TB: I was just worried that I was going to get stuck in an American series doing nothing. Originally they were going to make 13 and they offered 10 episodes out of 13. I don't even know if they're in 10 scenes in the comics. I asked them, "How are you going to offer that much when there's so little of them in the books?" They said, "Don't worry about that, we're not doing the books." So I thought, "All right, then," and that was all right, really. "All right, then, whatever." I love it. "All right, then. Just do it."

Is it safe then to say that your versions of DeBlanc and Fiore are going to be significantly different than the DeBlanc and Fiore of the comics, and perhaps a bit unfamiliar to fans of the comics?

AY: Yes and no, in a way because ... we made this point before, but this is a prequel to the beginning of the comics, so a lot happens to them in this season, but there's a lot of scope for them to become whatever as time goes on. There'll be elements of the comic in their character as time goes on.

TB: Yeah, also these two characters in the series are [executive producers Sam Catlin, and Seth Rogen, and Evan Goldberg's] take on those 2 characters from the books ... but this whole series is Sam and Seth and Evan's take on the books. They're not the books, they're the version of the books that three die-hard fans of the books have come up with. One of the amazing things about the series is that it's very much like the books, but it's also so different. Glaringly different to the books. They've really walked that line really carefully, and they've done so much new stuff, but at the same time, it's immediately recognizable as the same story. Not just because of the characters, but because of the feel of the thing. They've done that really beautifully.

Is filming a Quentin Tarantino-esque fight scene involving a vampire and a chainsaw as much fun as it looks and sounds, or did that have its own unique set of challenges?
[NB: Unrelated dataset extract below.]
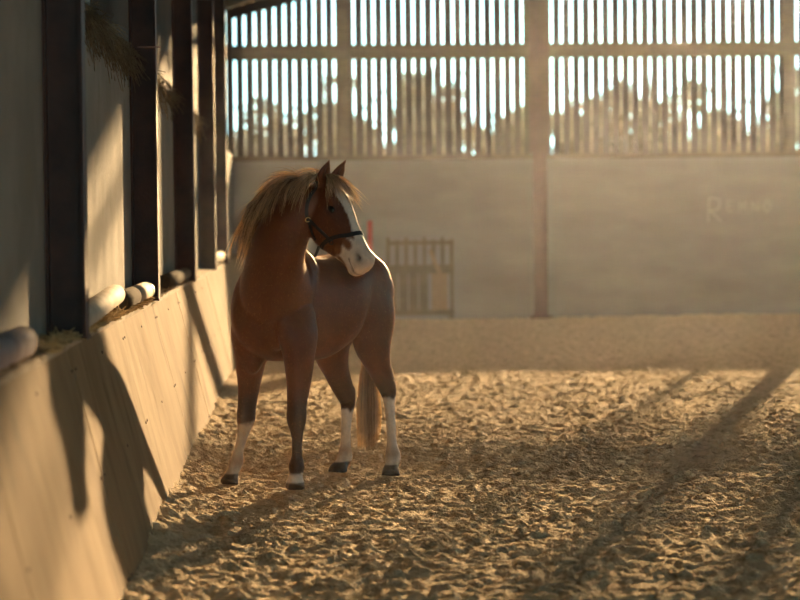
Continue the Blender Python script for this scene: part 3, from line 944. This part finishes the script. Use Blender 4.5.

AY: Did it look fun on screen?

It looked pretty fun to me.

AY: Well, that's all that matters.

TB: Yeah. We worked really hard, and we felt really good at the end of the day. It was our first day, it took a whole day. The stunt guys were amazing, so yeah, job done, really.

Now that Sheriff Root is aware of their presence in Annville, what's the next step for DeBlanc and Fiore?

AY: The next step is just simply how do they get to Jesse? How do they get this thing that's in Jesse, and get it out and take it back where they think it belongs? That's all their mission is currently. That's their primary objective, and their only objective at this point.

TB: Yeah, they're finding different ways to achieve their objective. If one fails, they'll try and find another one, and then they go, and on and on and on.

You've compared DeBlanc and Fiore to children in how they're experiencing the human world for the first time. Similarly, the object of their mission, this mysterious entity, has also been represented in a childlike fashion, using a baby's laughter and cries. Is this a reflection at all of the relationship shared between DeBlanc and Fiore and the entity, or how they interact or is this just something that's developing now because it is taking place on the mortal plane of existence?

AY: It's both, and that's one element of their relationship, but it's not the element. It's one element, and their relationship evolves the more time they spend on Earth, and the more we find out about where they're from, both and individually as time goes on. That's as vague as I can be.


TB: I'd go with that.

Preacher airs Sundays at 9 p.m. ET on AMC.